Once you’ve mastered the basics, you can move on to more advanced French greetings that show your language skills and cultural awareness. These expressions may not be used as frequently, but they can make a big impact when used in the right context.

  1. Comment allez-vous ? – How are you? (formal)
    • Je vais très bien, merci. – I am well, thank you.
    • Et vous – comment allez-vous – And you, how are you?
  2. Ça va ? – How’s it going? (informal)
    • Oui, ça va. – Yes, I am good.
    • Et toi – ça va ? – And you (informal), how’s it going?
  3. Enchanté – Pleased (enchanted) to meet you (used when meeting someone for the first time). Or Enchantée when a female is speaking though the pronunciation is the same as enchanté). This is an abbreviation of one of these more complete phrases:
    • Enchanté de vous rencontrer. – Enchanted to meet you.
    • Enchanté de faire votre connaissance. – Enchanted to make your acquaintance.
    • Or another way is Je suis ravie de faire votre connaissance. – I am please to make your acquaintance.

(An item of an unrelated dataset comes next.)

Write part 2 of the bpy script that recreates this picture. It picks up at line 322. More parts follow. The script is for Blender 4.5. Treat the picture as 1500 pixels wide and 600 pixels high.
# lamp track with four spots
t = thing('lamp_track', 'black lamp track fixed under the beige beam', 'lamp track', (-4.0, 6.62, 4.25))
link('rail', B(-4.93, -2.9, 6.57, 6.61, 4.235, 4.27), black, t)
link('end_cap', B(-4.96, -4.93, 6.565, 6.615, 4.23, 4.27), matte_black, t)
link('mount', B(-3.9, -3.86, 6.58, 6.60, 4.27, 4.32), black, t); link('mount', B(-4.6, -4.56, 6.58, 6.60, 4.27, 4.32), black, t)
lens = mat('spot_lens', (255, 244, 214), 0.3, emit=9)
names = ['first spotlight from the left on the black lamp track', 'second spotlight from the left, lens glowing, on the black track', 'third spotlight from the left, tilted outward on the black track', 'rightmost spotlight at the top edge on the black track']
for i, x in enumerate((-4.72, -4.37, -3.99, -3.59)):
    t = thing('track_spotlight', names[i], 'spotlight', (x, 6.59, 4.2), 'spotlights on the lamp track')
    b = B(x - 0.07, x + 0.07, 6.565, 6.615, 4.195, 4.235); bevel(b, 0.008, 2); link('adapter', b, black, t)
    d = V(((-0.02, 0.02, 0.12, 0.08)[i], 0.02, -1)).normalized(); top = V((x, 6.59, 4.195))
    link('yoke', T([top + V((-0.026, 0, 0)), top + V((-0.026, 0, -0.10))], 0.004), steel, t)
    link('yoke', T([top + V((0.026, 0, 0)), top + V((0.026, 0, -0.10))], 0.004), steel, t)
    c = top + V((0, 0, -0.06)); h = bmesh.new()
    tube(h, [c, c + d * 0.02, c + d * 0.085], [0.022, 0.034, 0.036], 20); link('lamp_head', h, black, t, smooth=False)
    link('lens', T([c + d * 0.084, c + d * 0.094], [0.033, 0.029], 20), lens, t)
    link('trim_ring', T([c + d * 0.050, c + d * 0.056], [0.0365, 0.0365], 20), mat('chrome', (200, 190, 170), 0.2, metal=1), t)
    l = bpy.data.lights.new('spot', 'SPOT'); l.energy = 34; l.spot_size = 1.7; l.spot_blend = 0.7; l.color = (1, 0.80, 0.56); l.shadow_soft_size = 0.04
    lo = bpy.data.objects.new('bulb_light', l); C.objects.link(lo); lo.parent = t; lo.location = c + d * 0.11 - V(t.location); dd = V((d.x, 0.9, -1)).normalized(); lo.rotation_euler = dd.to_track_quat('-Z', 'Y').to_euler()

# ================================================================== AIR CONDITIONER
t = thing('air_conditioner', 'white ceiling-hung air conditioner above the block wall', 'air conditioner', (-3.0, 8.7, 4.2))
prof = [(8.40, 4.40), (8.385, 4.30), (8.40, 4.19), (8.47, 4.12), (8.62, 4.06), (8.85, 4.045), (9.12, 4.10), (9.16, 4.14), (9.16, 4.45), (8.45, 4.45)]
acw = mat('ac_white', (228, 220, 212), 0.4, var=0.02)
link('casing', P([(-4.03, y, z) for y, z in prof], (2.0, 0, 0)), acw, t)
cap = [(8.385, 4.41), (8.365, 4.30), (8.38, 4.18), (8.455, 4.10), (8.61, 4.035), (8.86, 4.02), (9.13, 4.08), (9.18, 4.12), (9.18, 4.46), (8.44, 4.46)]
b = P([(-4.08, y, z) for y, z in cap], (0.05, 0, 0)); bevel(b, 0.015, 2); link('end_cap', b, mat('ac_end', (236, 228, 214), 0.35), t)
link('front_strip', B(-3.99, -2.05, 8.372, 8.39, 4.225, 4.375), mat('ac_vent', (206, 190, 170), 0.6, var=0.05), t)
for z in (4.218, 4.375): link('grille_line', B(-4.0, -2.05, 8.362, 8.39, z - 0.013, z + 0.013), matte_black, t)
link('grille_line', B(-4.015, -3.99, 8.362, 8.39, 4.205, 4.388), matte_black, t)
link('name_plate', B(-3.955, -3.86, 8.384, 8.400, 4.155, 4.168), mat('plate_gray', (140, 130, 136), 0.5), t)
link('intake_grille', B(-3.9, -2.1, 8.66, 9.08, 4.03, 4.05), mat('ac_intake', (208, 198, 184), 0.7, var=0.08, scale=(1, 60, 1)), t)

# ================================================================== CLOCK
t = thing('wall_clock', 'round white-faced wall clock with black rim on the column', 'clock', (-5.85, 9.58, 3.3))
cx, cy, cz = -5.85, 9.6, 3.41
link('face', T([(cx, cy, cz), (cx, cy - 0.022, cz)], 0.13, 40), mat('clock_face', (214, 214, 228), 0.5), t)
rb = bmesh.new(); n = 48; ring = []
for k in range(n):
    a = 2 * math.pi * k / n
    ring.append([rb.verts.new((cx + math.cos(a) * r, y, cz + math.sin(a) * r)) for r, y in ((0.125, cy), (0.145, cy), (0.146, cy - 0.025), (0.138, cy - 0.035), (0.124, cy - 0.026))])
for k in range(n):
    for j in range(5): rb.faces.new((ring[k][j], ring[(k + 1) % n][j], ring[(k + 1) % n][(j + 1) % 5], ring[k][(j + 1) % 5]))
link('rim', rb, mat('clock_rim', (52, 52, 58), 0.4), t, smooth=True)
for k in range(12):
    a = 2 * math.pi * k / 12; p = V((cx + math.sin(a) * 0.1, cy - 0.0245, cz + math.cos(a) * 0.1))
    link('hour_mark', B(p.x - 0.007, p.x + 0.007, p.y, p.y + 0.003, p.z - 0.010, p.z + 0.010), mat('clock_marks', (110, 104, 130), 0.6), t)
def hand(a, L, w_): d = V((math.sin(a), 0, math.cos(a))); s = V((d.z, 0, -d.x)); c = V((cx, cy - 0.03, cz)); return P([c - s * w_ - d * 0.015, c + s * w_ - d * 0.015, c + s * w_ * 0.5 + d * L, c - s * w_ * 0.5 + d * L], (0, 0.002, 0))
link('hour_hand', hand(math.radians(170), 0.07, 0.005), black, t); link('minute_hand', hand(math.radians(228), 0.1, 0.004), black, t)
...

Note that “enchanté” is used only by the person who is being introduced, not the one doing the introduction.

French farewells

Just as there are different greetings for different times of day and occasions, there are also different farewells in French depending on the situation. Here are some common French farewells:

  1. Au revoir – Goodbye (used in both formal and informal settings)
  2. À bientôt – See you soon (used when you expect to see the person again soon)
  3. À la prochaine fois – Until next time (used when you don’t know exactly when you’ll see the person again)
  4. À tout à l’heure – See you soon (the term tout à l’heure means ‘just now’ or ‘in a moment’)
  5. À demain – See you tomorrow (used when parting ways in the evening and you plan to see the person the next day)

By using the appropriate farewell, you show consideration for the other person and respect for French cultural norms. So, whether you’re saying “au revoir” in a formal setting or “à bientôt” to a friend, make sure you’re using the appropriate farewell for the occasion.

And farewells for different Times of Day

There are also common farewells that are specific to the time of day or other occasions:

  1. Bonne journée – Have a good day (used when parting ways during the day)
  2. Bon après-midi – Good afternoon (used from around noon until 6 pm)
  3. Bonne soirée – Have a good evening (used when saying goodbye in the evening)
  4. Bonne nuit – Goodnight (when going to bed)
  5. Bon week-end – Have a good weekend (used on Fridays or when saying goodbye for the weekend)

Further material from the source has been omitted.